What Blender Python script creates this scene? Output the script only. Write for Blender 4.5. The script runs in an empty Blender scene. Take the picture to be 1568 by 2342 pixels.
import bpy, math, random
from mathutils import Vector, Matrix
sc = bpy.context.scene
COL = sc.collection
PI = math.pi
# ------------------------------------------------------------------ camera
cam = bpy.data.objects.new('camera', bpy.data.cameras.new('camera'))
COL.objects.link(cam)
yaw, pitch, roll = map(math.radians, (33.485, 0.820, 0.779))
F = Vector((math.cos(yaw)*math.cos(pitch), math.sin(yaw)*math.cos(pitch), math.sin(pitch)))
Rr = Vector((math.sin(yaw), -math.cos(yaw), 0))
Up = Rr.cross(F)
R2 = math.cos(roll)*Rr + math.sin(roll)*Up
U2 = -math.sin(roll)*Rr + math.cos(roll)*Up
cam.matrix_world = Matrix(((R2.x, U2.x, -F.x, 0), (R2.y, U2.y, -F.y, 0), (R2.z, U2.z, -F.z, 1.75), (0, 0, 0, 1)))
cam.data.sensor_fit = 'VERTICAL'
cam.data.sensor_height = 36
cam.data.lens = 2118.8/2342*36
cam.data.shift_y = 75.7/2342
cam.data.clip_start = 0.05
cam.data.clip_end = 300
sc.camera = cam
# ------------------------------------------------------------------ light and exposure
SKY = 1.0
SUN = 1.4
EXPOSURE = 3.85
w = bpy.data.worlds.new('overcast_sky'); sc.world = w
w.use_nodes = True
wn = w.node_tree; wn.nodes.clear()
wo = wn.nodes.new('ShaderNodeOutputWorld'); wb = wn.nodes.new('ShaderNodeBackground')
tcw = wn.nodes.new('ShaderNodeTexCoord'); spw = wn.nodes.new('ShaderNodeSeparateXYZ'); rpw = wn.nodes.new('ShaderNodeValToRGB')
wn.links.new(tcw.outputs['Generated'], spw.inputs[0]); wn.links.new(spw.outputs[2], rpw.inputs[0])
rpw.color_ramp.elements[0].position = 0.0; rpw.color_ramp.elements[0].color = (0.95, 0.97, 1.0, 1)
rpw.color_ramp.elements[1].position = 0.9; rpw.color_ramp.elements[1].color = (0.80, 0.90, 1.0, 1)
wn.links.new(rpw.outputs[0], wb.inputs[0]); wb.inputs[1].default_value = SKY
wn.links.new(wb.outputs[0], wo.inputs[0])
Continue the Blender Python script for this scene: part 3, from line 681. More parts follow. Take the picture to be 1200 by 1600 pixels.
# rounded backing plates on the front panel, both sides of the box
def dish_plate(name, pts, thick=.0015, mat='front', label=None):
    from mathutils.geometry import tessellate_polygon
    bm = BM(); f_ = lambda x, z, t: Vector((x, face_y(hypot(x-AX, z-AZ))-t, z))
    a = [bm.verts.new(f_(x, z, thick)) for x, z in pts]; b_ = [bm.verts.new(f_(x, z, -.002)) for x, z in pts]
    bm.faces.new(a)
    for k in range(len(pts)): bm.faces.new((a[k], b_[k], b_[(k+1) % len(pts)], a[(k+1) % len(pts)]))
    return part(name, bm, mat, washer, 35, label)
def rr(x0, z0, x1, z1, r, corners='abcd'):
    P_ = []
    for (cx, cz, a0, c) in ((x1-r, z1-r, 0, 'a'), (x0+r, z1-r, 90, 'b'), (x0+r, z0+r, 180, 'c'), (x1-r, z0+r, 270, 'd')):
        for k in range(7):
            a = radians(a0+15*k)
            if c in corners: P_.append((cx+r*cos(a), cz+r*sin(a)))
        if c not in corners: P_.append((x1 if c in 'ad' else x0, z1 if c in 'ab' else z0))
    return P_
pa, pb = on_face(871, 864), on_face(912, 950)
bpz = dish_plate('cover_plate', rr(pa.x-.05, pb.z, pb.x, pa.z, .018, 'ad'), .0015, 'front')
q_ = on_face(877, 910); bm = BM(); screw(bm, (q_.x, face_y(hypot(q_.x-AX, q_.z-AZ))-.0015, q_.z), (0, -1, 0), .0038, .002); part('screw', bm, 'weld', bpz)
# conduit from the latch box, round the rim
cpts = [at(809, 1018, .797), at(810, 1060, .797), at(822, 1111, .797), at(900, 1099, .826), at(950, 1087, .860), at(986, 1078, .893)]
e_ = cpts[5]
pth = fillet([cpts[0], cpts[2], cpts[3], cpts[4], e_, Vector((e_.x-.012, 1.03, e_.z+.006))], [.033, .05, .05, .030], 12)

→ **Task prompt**
Quote each line above in full, word for word.

→ **Result of the task**
What Blender Python script creates this scene? Output the script only. Write for Blender 4.5. The script runs in an empty Blender scene. Take the picture to be 1568 by 2342 pixels.
import bpy, math, random
from mathutils import Vector, Matrix
sc = bpy.context.scene
COL = sc.collection
PI = math.pi
# ------------------------------------------------------------------ camera
cam = bpy.data.objects.new('camera', bpy.data.cameras.new('camera'))
COL.objects.link(cam)
yaw, pitch, roll = map(math.radians, (33.485, 0.820, 0.779))
F = Vector((math.cos(yaw)*math.cos(pitch), math.sin(yaw)*math.cos(pitch), math.sin(pitch)))
Rr = Vector((math.sin(yaw), -math.cos(yaw), 0))
Up = Rr.cross(F)
R2 = math.cos(roll)*Rr + math.sin(roll)*Up
U2 = -math.sin(roll)*Rr + math.cos(roll)*Up
cam.matrix_world = Matrix(((R2.x, U2.x, -F.x, 0), (R2.y, U2.y, -F.y, 0), (R2.z, U2.z, -F.z, 1.75), (0, 0, 0, 1)))
cam.data.sensor_fit = 'VERTICAL'
cam.data.sensor_height = 36
cam.data.lens = 2118.8/2342*36
cam.data.shift_y = 75.7/2342
cam.data.clip_start = 0.05
cam.data.clip_end = 300
sc.camera = cam
# ------------------------------------------------------------------ light and exposure
SKY = 1.0
SUN = 1.4
EXPOSURE = 3.85
w = bpy.data.worlds.new('overcast_sky'); sc.world = w
w.use_nodes = True
wn = w.node_tree; wn.nodes.clear()
wo = wn.nodes.new('ShaderNodeOutputWorld'); wb = wn.nodes.new('ShaderNodeBackground')
tcw = wn.nodes.new('ShaderNodeTexCoord'); spw = wn.nodes.new('ShaderNodeSeparateXYZ'); rpw = wn.nodes.new('ShaderNodeValToRGB')
wn.links.new(tcw.outputs['Generated'], spw.inputs[0]); wn.links.new(spw.outputs[2], rpw.inputs[0])
rpw.color_ramp.elements[0].position = 0.0; rpw.color_ramp.elements[0].color = (0.95, 0.97, 1.0, 1)
rpw.color_ramp.elements[1].position = 0.9; rpw.color_ramp.elements[1].color = (0.80, 0.90, 1.0, 1)
wn.links.new(rpw.outputs[0], wb.inputs[0]); wb.inputs[1].default_value = SKY
wn.links.new(wb.outputs[0], wo.inputs[0])
Continue the Blender Python script for this scene: part 3, from line 681. More parts follow. Take the picture to be 1200 by 1600 pixels.
# rounded backing plates on the front panel, both sides of the box
def dish_plate(name, pts, thick=.0015, mat='front', label=None):
    from mathutils.geometry import tessellate_polygon
    bm = BM(); f_ = lambda x, z, t: Vector((x, face_y(hypot(x-AX, z-AZ))-t, z))
    a = [bm.verts.new(f_(x, z, thick)) for x, z in pts]; b_ = [bm.verts.new(f_(x, z, -.002)) for x, z in pts]
    bm.faces.new(a)
    for k in range(len(pts)): bm.faces.new((a[k], b_[k], b_[(k+1) % len(pts)], a[(k+1) % len(pts)]))
    return part(name, bm, mat, washer, 35, label)
def rr(x0, z0, x1, z1, r, corners='abcd'):
    P_ = []
    for (cx, cz, a0, c) in ((x1-r, z1-r, 0, 'a'), (x0+r, z1-r, 90, 'b'), (x0+r, z0+r, 180, 'c'), (x1-r, z0+r, 270, 'd')):
        for k in range(7):
            a = radians(a0+15*k)
            if c in corners: P_.append((cx+r*cos(a), cz+r*sin(a)))
        if c not in corners: P_.append((x1 if c in 'ad' else x0, z1 if c in 'ab' else z0))
    return P_
pa, pb = on_face(871, 864), on_face(912, 950)
bpz = dish_plate('cover_plate', rr(pa.x-.05, pb.z, pb.x, pa.z, .018, 'ad'), .0015, 'front')
q_ = on_face(877, 910); bm = BM(); screw(bm, (q_.x, face_y(hypot(q_.x-AX, q_.z-AZ))-.0015, q_.z), (0, -1, 0), .0038, .002); part('screw', bm, 'weld', bpz)
# conduit from the latch box, round the rim
cpts = [at(809, 1018, .797), at(810, 1060, .797), at(822, 1111, .797), at(900, 1099, .826), at(950, 1087, .860), at(986, 1078, .893)]
e_ = cpts[5]
pth = fillet([cpts[0], cpts[2], cpts[3], cpts[4], e_, Vector((e_.x-.012, 1.03, e_.z+.006))], [.033, .05, .05, .030], 12)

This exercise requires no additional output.